Puisque vos Soeurs ne vont que le 2 à Lourdes, je renonce à ma course; si elles s’y étaient trouvées le 30, c’eût été différent. Probablement alors je partirai samedi pour être à Nîmes le soir même, à 11 heures.

Adieu, ma fille, et mille fois vôtre en Notre-Seigneur.

E.D'ALZON.
Notes et post-scriptum
Je voudrais bien vous donner des vocations, Marie Baragnon que j'ai vue aujourd'hui, par exemple; mais il faut la vocation.1. La désolation de Mère M.-Eugénie devant l'état désespéré de Soeur Thérèse-Marie est en effet extrême. Voici ce qu'elle a écrit le 21 août au P. d'Alzon: "Cette enfant est si angélique, si simple, si à Dieu. Je joins un acte de soumission à chaque prière, mais ce danger rapide me brise et puisque le bon Dieu veut ou semble vouloir que la congrégation se passe d'âmes qui en auraient si bien soutenu le bon esprit, je le prie de se passer aussi de moi qui n'ai pas les grâces de Thérèse.

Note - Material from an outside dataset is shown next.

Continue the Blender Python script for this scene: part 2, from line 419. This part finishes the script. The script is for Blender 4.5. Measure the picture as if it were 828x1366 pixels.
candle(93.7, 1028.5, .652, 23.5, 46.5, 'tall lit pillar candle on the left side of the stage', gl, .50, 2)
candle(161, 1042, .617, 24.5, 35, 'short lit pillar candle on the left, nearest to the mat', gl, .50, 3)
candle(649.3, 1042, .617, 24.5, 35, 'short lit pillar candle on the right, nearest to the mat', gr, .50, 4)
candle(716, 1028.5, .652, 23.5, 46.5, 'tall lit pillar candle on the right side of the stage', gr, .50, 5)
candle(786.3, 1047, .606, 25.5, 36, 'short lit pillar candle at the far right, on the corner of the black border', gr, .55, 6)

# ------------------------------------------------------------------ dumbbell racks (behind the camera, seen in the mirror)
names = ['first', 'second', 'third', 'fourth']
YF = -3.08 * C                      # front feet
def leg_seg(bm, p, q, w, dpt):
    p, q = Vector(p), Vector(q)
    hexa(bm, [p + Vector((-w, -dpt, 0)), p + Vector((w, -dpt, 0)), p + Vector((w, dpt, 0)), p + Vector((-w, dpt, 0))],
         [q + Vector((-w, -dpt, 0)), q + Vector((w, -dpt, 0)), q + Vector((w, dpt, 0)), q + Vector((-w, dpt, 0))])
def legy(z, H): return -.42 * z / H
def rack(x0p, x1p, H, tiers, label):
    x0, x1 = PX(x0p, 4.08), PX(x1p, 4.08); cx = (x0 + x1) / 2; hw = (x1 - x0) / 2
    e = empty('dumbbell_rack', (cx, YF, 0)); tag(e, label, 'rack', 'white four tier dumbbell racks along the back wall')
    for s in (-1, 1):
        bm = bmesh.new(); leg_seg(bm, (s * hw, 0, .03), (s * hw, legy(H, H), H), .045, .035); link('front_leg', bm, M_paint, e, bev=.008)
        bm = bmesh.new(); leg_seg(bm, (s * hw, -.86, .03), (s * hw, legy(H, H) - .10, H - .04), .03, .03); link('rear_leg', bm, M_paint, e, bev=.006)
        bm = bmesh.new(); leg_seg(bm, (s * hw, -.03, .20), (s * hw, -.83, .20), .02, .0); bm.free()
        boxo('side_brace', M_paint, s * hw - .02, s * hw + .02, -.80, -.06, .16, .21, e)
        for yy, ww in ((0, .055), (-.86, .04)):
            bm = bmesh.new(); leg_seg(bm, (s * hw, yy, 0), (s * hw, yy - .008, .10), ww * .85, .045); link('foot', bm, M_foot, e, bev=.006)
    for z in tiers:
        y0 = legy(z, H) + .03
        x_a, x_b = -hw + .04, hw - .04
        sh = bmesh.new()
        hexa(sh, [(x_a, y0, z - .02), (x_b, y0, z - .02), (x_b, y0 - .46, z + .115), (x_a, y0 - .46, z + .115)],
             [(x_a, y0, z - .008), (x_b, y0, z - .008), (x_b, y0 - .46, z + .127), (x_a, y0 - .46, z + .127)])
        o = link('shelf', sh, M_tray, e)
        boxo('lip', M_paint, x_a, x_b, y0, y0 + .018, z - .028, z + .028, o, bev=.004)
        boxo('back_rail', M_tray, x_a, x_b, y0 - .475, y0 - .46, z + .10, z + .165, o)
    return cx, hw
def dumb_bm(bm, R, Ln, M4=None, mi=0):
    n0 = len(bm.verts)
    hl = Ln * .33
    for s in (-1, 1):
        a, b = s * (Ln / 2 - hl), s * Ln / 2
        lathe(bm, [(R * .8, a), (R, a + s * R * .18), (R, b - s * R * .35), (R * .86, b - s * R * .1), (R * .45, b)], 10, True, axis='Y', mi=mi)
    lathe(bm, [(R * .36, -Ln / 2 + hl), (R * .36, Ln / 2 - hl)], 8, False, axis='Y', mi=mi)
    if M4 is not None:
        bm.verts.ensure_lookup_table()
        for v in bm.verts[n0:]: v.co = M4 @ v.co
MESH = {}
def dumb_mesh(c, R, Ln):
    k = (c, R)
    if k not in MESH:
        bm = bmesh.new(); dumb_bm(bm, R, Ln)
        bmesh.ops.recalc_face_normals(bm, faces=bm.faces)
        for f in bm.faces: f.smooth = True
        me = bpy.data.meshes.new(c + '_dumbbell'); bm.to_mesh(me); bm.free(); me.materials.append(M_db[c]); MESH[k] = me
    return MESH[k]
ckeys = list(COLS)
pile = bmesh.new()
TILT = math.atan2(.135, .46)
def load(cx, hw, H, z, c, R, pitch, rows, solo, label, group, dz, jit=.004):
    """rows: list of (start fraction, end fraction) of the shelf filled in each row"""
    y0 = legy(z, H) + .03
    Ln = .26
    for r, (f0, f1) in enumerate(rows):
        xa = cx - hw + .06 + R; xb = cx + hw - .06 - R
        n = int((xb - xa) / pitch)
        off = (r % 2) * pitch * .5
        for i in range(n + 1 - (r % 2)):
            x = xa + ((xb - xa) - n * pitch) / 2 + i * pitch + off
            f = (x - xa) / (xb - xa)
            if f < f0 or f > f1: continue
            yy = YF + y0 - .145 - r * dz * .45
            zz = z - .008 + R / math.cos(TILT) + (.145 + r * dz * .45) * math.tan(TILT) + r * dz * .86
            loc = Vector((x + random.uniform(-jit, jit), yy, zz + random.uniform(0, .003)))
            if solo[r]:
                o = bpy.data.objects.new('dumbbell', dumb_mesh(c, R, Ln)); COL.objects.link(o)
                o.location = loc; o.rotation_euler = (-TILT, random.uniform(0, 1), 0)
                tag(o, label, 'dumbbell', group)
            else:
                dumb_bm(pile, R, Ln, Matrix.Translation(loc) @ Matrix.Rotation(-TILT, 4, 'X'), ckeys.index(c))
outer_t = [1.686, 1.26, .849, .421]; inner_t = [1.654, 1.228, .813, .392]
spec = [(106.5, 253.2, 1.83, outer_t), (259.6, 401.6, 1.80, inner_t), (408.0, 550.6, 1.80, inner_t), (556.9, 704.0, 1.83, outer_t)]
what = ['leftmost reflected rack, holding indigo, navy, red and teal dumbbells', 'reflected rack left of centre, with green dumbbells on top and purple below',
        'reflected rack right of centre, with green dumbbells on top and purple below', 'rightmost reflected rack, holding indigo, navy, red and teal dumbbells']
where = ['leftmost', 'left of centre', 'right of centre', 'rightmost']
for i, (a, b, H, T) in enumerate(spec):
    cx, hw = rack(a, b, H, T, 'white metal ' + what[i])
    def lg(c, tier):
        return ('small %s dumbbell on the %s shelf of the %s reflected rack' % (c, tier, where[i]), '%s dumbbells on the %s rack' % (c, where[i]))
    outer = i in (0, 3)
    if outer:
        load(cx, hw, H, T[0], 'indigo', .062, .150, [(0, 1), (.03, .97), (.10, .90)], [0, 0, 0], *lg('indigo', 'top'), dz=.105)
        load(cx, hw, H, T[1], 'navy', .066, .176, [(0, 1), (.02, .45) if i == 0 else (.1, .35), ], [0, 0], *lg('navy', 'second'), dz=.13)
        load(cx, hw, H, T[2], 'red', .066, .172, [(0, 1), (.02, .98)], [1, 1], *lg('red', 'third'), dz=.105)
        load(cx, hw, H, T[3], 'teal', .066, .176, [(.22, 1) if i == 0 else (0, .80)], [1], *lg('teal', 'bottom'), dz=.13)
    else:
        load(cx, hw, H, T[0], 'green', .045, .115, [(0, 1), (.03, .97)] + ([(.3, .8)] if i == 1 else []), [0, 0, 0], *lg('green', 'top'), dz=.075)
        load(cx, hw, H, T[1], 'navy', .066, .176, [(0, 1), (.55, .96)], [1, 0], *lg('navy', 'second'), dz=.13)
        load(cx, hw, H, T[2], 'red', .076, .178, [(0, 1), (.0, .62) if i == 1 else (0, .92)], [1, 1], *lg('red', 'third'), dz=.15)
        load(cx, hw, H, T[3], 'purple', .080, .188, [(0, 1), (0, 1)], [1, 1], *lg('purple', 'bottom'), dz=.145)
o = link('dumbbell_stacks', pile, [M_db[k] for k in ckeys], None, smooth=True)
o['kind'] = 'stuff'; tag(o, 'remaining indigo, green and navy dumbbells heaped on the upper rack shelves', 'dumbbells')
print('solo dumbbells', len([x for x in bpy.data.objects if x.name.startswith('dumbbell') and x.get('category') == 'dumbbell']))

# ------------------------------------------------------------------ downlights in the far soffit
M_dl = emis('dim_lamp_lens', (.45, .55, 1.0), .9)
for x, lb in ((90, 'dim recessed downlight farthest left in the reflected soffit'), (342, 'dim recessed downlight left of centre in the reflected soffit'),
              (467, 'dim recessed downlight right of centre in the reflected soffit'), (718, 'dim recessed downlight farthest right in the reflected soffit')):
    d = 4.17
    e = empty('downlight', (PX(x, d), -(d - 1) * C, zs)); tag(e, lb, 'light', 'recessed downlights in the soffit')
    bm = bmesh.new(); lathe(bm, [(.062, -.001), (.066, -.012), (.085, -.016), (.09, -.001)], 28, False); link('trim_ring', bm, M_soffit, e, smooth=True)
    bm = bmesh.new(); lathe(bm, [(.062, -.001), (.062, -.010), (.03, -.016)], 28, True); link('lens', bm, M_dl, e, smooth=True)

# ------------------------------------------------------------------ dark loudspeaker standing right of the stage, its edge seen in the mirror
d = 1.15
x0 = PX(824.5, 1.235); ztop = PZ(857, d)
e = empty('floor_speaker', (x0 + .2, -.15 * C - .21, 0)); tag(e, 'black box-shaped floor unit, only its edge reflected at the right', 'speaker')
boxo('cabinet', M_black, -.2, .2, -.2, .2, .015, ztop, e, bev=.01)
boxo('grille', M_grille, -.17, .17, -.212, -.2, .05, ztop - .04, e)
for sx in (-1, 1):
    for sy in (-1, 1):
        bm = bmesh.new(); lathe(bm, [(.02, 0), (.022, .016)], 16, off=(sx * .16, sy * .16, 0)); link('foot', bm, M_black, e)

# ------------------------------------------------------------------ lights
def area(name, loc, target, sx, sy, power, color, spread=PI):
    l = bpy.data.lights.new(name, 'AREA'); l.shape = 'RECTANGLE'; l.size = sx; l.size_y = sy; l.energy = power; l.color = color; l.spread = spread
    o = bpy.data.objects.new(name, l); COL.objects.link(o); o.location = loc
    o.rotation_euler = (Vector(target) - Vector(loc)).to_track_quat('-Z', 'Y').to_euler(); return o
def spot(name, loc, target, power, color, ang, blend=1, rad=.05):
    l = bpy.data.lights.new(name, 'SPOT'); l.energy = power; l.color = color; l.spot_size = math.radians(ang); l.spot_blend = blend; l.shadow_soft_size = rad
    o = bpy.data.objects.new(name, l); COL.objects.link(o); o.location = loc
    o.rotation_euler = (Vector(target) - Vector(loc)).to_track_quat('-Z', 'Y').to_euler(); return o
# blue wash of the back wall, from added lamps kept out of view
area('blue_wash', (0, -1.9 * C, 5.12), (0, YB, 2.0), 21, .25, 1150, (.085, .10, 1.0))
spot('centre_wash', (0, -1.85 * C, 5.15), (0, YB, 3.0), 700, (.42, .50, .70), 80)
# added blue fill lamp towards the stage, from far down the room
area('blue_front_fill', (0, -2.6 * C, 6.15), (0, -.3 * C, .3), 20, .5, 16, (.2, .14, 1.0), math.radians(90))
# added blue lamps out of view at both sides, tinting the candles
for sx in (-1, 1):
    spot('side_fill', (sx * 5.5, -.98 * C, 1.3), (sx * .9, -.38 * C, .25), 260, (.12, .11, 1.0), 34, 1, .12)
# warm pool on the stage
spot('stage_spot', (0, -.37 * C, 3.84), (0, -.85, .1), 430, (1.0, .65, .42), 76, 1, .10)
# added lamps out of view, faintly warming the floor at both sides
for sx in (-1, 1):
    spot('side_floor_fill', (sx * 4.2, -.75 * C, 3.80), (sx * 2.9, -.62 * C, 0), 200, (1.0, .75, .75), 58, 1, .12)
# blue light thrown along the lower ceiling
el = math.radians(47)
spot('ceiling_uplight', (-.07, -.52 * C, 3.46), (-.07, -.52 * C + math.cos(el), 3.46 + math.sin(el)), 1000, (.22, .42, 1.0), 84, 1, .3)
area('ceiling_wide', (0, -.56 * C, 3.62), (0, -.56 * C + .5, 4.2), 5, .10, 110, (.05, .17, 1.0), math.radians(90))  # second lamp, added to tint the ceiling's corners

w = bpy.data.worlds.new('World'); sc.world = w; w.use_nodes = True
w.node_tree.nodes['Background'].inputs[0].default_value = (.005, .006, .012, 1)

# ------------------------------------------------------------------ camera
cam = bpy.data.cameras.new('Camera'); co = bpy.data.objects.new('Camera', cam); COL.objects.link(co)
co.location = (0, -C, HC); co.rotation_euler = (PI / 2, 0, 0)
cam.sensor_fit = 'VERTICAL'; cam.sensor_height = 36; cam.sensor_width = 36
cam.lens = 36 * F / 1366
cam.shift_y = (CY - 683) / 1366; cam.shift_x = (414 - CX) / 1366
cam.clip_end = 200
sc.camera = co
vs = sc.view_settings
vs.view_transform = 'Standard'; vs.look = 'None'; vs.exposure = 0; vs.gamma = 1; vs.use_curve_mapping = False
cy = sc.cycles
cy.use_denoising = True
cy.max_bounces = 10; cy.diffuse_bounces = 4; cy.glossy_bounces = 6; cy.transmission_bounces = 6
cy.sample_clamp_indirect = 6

Il n'a besoin de personne et moi j'ai besoin de cette enfant et de celles qui lui ressemblent et qui précisément sont celles dont la santé est le plus précaire. L'ardent désir d'être remplacée m'a envahie, je crois que j'ai donné ce que je pouvais donner, mais ne vous scandalisez pas, tout cela est soumis à Dieu [...]."
2. Le manuscrit porte *Occident* par erreur.
3. Premiers disciples de France de Lacordaire. Tous trois moururent prématurément.